Reg fees are “a significant expense for our clients every year,” said Shainis and Pelzman broadcast attorney Steve Lovelady. Rising regulatory fees are a bigger burden for broadcasters because they don’t charge viewers, and thus don’t have a way to defray higher costs. “Due to the shift in the advertising revenue, their bottom lines are down across the board,” Lovelady said of broadcasters.
Chairwoman Jessica Rosenworcel’s media adviser, David Strickland, last month hinted at the shift during a panel at the NAB Show. This year’s fees will be “closer to a regulatory fee balance,” he said then. The change in fee calculation is the result of a big effort from the Office of Managing Director and Deena Shetler, Rosenworcel’s chief of staff for administration, FCC and industry officials said. NCTA met with agency staff last week to counter NAB arguments about indirect FTEs (see 2305050032), but FCC and broadcast industry officials said the lowered reg fees will apply to all Media Bureau regulatees, including cable companies.

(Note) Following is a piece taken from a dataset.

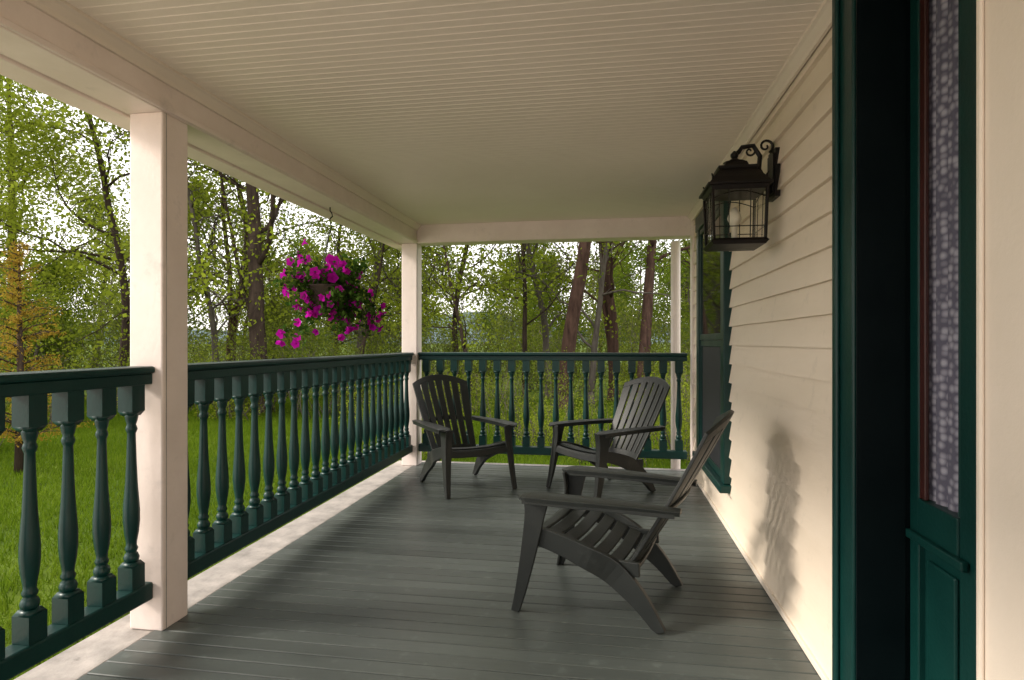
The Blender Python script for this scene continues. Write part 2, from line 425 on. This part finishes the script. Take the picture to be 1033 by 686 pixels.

The draft NPRM doesn’t include proposals to widen the scope of regulatory fee payors, which NAB also repeatedly pushed for. New regulatory fee categories for unlicensed spectrum users or broadband service providers aren’t supported by the record, said NCTA last week. “We have constraints, and we have to recover the costs of running the agency,” said Audio Division Chief Albert Shuldiner last month.